Later in the Spiritualism game, mediums felt that they needed to prove themselves since so many famous mediums had been exposed as frauds. They would take on tests of physical endurance to prove their intense connection with the other side.
Many endured fire tests by holding hot coals or passing their hands through fire. They accomplished this with a recipe for fire-retardant material they wore on their gloves, which, according to the 1903 book Mysteries of the Seance and Tricks and Traps of Bogus Mediums by Edward D. Lunt, consisted of camphor gum, Scotch whisky, quicksilver, and liquid storax. They also used trick photography, like this image of famed con artist Eva Carrière, to make it look like they were able to endure electric shock or fire.

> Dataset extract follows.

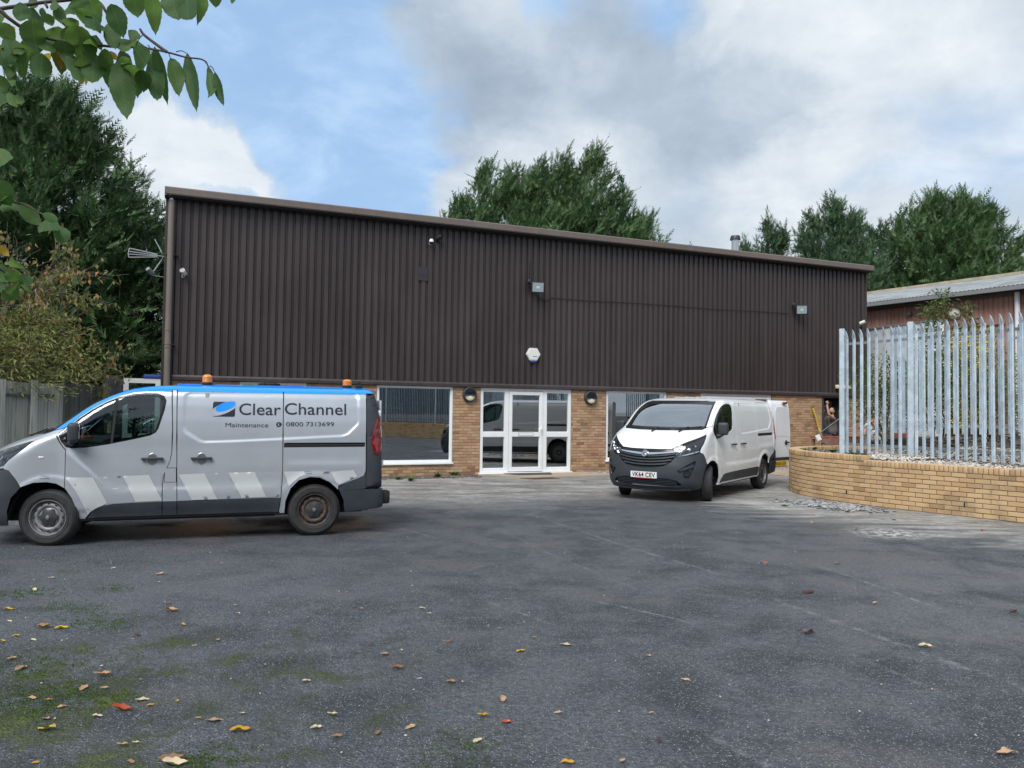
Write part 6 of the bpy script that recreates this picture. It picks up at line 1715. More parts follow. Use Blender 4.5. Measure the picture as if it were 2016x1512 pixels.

Spirit Photography Claimed To Capture Images Of Ghosts
The birth of the Spiritualism movement happened around the same time that photography was invented, so it's no coincidence that mediums used photography to prove their connection to the paranormal world. Photography was used to capture levitating tables, ectoplasm, and ghosts.
Since photography was such a new art form, people were unaware of how it worked and that manipulating the photographs was possible. This gave con artists the advantage when it came to fabricating spiritual photographs. Often, photographers would use double exposure to make a ghostly image appear in a photograph. Other photographers would cut and reassemble negatives to form an entirely new image, complete with disembodied heads and figures, like the example shown here.
One of the most famous Spiritualist photographers, William Mumler, made a fortune creating photographs in post-Civil War America, many times attempting to create photographs of people's lost loved ones who died in the war. Although Mumler was exposed as a fraud, historians still marvel over some of the haunting photographs.